I like things that are interdisciplinary, and I like finding links between subjects. That's what I love about the academic enterprise. It involves building a network of knowledge, and over time it becomes richer and richer.
Everything is related in your brain. If you learn about art and you learn about science, those two subjects are connected in your brain because everything is connected in your brain...maybe not directly, but if both things are in there, they will be connected in some way.
At uni, I did a course about the history of political ideas. Among the texts we read were Hobbes's Leviathan and Locke's Second Treatise of Government. So, I thought of them as thinkers and writers about political ideas.
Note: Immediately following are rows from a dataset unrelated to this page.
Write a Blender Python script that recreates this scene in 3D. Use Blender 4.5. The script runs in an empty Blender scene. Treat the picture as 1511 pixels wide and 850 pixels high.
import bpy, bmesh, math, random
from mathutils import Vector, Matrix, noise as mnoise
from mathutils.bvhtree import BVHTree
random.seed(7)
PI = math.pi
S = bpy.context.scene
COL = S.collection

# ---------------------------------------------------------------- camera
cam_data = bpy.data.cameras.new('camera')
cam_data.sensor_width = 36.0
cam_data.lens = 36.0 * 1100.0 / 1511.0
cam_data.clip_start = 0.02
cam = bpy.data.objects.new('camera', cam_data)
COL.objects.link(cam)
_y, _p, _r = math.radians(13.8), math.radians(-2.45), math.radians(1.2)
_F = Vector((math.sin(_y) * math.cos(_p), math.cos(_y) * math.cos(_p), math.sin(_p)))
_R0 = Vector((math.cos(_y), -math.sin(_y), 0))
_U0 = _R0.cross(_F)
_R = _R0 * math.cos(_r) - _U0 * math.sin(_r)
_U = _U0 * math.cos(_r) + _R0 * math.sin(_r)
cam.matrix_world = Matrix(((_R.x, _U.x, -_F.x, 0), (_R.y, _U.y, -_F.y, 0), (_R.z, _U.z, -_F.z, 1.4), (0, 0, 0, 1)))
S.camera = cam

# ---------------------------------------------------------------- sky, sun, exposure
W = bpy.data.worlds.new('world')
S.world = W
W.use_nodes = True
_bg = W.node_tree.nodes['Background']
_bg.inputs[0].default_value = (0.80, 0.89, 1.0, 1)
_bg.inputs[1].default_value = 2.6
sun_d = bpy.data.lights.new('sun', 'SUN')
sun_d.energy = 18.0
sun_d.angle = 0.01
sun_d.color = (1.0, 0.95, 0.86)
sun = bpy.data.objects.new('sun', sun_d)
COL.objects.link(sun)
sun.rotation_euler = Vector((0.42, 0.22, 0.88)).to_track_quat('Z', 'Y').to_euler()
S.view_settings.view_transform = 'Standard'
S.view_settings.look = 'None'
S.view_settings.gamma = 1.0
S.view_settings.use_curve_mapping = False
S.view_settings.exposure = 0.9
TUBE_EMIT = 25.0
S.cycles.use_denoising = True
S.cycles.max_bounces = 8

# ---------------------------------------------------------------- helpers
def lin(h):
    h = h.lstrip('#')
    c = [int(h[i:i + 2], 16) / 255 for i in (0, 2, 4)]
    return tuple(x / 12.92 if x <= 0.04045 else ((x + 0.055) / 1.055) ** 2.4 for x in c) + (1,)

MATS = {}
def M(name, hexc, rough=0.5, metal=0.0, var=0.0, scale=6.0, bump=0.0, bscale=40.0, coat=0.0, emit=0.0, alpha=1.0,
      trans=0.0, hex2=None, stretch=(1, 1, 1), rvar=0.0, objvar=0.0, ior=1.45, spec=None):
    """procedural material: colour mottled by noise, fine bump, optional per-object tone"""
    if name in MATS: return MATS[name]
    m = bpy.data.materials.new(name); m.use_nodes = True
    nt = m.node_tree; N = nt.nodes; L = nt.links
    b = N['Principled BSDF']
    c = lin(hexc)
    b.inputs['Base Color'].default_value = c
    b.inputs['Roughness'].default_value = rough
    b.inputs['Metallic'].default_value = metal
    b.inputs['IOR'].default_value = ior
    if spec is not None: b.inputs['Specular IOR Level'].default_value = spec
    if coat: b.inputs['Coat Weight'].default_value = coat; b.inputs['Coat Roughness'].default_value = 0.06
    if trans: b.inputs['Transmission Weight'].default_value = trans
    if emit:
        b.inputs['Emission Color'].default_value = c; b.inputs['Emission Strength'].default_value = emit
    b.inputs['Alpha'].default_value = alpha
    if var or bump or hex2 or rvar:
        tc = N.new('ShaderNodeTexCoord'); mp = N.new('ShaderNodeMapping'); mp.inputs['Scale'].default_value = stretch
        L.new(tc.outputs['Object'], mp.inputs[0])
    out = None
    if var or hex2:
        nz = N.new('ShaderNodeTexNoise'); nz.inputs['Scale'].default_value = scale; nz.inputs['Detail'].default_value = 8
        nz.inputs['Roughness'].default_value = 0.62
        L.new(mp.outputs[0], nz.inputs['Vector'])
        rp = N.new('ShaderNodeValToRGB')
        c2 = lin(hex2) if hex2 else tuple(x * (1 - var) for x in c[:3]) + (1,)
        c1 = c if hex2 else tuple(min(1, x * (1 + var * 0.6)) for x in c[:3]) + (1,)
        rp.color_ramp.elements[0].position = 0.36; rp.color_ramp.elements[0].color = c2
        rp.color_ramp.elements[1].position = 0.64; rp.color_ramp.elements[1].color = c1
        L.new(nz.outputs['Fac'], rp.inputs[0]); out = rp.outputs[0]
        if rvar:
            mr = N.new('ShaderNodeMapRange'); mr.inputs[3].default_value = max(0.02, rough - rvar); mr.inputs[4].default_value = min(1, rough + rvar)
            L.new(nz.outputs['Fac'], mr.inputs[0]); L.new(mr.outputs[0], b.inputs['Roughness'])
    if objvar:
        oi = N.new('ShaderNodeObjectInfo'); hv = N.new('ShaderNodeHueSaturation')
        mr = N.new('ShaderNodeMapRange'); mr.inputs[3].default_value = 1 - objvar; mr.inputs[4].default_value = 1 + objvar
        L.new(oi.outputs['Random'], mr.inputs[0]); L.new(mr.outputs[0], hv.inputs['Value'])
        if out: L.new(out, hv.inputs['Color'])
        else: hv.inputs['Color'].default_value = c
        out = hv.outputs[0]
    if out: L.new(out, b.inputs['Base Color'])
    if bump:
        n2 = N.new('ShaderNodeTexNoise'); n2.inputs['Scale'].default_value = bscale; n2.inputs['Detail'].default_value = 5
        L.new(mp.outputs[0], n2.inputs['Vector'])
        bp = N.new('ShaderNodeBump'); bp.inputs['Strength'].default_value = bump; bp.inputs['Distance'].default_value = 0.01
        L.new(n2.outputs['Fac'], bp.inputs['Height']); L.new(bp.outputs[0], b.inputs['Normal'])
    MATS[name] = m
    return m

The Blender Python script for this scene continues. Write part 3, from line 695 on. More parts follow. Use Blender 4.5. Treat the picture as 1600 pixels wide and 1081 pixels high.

But then, years later, when I was studying education, I came across the same names, and learned that they had had a huge influence in that area. Then, later still, when I was learning about English literature and the relationship between science and poetry, there they were again. And I started to seek them out and reread their work. I came to see them as representative of the age in which they lived.
And that's one of the joys of learning and study. You learn about something or someone in one context, and then, when you encounter them/ it in a different context, you already know something about them/ it, and now you know more about both the context and the person or issue. There's something really exciting to me about that. It's about real learning and real intellectual engagement. It's about building something. I can learn about John Locke for example, so, when I read the poetry of William Blake and I read a book like Northrop Frye's Fearful Symmetry, which is about how to understand Blake's poetry, and in that book he writes about how Blake had a fundamental disagreement with Locke and his philosophical approach, there's a whole extra dimension for me because I know about Locke for myself, so I can weigh up Blake's view and Northrop Frye's view, and it enriches my understanding of a whole range of things - Blake, Locke, literary criticism, philosophy, science, the 17th century (when Locke lived), the 18th and 19th centuries (when Blake lived). Learning is not a linear thing. It's like you have all of these masterpieces in your head that you've been working on, and when you learn new things, you work on multiple masterpieces at the same time.